Typical application scenarios
PXI controllers are widely used in automated test systems for electronics validation, semiconductor test support, aerospace and defense benches, and industrial R&D environments. In these settings, the controller must do more than simply start the chassis; it must support stable operation across instrument drivers, sequencing software, and long test runs.
In lab environments, users may prefer a Windows-based embedded controller for direct operation at the rack or bench. In manufacturing, an external control architecture may be more practical when a host PC coordinates multiple systems, databases, and operator interfaces. For advanced modular setups that also rely on precision sourcing, related categories such as Source Measurement Units can be part of the same NI-based test platform.
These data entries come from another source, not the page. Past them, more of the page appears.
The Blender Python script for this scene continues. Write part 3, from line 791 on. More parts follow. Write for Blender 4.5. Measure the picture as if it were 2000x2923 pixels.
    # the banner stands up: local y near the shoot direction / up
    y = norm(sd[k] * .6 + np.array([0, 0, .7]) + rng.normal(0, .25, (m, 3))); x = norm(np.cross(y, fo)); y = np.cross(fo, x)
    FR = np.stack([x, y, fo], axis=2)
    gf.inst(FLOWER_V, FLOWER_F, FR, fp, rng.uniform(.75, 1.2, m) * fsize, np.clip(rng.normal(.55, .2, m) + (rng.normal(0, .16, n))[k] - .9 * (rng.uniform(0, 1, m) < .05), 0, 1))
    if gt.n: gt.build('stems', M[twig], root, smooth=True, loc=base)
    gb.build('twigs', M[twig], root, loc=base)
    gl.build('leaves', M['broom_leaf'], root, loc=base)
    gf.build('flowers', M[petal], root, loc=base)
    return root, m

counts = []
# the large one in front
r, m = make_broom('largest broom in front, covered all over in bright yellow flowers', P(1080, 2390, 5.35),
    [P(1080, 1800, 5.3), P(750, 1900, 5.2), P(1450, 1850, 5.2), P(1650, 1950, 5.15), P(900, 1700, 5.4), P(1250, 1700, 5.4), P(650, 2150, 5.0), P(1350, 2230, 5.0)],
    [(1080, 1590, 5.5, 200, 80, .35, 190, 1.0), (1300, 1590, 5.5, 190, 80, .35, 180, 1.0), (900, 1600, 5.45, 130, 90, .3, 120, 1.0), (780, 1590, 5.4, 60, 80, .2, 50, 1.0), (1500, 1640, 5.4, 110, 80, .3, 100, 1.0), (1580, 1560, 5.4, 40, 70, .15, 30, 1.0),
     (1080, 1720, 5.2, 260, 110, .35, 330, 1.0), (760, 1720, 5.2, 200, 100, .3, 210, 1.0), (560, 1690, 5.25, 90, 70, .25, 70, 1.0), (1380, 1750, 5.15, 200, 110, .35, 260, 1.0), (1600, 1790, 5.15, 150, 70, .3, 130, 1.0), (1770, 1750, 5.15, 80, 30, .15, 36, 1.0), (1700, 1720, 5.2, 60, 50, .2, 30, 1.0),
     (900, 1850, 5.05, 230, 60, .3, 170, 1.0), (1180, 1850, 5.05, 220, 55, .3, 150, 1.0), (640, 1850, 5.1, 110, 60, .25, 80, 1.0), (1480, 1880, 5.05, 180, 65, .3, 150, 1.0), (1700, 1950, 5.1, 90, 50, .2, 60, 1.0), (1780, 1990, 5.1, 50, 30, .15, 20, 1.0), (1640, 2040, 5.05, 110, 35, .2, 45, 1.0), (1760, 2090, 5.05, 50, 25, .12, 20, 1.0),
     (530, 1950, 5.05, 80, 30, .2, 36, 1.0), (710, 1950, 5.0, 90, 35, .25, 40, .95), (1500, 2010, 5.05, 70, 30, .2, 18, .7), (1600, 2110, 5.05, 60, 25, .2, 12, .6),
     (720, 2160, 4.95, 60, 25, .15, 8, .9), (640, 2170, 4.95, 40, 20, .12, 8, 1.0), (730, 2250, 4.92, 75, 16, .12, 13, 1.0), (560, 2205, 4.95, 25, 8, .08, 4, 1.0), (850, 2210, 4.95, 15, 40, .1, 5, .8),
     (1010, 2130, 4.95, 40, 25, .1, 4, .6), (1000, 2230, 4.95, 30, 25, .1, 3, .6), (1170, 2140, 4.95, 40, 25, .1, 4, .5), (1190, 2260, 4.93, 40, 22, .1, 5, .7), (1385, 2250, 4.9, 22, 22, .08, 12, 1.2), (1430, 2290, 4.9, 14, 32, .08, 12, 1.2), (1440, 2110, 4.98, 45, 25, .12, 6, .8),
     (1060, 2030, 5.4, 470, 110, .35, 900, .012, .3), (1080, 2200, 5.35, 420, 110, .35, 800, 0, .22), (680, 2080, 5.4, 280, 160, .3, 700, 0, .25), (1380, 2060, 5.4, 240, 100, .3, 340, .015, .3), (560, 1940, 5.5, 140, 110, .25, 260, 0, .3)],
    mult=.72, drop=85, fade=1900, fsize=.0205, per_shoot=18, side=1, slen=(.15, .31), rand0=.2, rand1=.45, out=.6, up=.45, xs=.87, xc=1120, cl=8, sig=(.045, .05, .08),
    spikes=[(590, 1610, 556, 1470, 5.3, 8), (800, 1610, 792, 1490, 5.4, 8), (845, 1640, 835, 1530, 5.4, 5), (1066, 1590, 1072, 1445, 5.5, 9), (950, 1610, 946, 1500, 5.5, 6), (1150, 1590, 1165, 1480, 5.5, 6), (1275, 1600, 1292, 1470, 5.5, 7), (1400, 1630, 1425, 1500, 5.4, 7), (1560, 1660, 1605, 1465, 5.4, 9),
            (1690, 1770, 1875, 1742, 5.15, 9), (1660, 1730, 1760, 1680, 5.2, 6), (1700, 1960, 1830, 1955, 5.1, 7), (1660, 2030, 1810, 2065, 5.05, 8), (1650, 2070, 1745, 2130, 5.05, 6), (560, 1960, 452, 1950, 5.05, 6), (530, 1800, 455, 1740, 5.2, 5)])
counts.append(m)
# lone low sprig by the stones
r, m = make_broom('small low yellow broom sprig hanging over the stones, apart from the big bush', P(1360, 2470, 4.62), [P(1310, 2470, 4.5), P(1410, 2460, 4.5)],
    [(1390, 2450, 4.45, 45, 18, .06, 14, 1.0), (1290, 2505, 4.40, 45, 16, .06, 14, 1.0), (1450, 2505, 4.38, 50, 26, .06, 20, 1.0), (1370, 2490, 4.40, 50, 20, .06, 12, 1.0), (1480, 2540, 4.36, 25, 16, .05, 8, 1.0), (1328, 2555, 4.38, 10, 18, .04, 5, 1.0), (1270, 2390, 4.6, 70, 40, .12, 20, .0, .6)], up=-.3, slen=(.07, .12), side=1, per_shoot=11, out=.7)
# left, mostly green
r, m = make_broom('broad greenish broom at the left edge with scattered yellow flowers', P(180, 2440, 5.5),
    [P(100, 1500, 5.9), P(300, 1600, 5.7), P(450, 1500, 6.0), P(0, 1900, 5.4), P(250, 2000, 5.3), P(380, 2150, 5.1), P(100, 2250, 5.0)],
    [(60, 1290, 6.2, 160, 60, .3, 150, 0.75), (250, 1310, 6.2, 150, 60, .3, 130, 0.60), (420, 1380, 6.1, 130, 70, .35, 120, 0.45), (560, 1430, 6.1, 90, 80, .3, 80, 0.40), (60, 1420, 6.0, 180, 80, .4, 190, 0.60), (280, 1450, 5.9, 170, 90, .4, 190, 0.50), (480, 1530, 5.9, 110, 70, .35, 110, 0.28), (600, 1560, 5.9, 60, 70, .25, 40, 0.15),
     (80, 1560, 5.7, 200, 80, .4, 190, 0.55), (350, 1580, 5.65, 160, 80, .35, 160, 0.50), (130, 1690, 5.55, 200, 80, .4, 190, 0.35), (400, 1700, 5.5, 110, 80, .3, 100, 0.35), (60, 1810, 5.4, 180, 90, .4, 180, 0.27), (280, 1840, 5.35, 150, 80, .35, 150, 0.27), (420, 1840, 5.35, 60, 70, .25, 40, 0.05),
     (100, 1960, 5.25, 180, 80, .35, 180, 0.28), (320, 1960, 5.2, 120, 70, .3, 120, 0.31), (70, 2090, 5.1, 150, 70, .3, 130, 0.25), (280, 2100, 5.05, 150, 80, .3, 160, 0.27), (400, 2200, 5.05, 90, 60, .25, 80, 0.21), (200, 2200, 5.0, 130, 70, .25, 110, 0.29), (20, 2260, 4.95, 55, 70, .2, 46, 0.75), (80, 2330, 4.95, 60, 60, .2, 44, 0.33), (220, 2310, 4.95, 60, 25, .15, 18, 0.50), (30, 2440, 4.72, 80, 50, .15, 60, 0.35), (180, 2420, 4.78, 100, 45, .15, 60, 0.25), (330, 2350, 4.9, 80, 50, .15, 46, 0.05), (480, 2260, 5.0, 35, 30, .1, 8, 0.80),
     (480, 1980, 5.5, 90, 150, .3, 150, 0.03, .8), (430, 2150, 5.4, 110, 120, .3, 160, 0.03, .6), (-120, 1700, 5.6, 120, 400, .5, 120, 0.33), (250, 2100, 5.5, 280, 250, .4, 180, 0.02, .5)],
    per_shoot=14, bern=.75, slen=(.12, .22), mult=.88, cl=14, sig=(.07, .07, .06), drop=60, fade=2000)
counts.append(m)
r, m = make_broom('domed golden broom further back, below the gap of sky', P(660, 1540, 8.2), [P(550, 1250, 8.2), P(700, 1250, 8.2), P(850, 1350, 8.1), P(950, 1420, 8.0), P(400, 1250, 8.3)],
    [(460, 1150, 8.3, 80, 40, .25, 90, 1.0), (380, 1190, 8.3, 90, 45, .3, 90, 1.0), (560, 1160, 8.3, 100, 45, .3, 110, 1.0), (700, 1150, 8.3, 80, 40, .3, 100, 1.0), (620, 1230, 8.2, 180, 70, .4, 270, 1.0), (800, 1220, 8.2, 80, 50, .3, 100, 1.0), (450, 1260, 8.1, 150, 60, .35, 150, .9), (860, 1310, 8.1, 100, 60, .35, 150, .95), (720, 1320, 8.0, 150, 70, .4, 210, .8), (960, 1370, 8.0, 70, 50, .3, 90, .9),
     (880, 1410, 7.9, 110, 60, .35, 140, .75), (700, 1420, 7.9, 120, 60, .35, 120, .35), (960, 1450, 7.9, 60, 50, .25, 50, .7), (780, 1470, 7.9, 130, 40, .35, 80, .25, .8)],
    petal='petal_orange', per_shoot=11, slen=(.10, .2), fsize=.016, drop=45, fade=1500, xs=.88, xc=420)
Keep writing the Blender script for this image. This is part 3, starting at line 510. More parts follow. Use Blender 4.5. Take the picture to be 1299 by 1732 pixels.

What this category helps you compare
This page is useful for comparing controller approaches rather than looking at processor speed alone. The more meaningful questions are whether the controller is embedded or remote, what communication standard it uses, how much bandwidth it can support, and which operating environment best matches the intended application.
Within the NI portfolio shown here, users can compare compact embedded options such as the PXIe-8881 family against host-connected modules like the PXIe-8399, PXIe-8398, PXIe-8381, PXIe-8301, and earlier MXI-based models. That makes the category relevant both for new PXI system design and for upgrades to existing installations.
Conclusion
The right PXI controller depends on how the full system is expected to run: as a standalone instrument platform, as a high-bandwidth extension of a host PC, or as part of a larger automated test architecture. By reviewing controller type, interface bandwidth, OS preference, and integration needs together, it becomes easier to narrow down the most appropriate option.
For teams building or expanding NI-based modular test systems, this category provides a practical starting point to evaluate embedded controllers, remote control modules, and external control hardware in one place.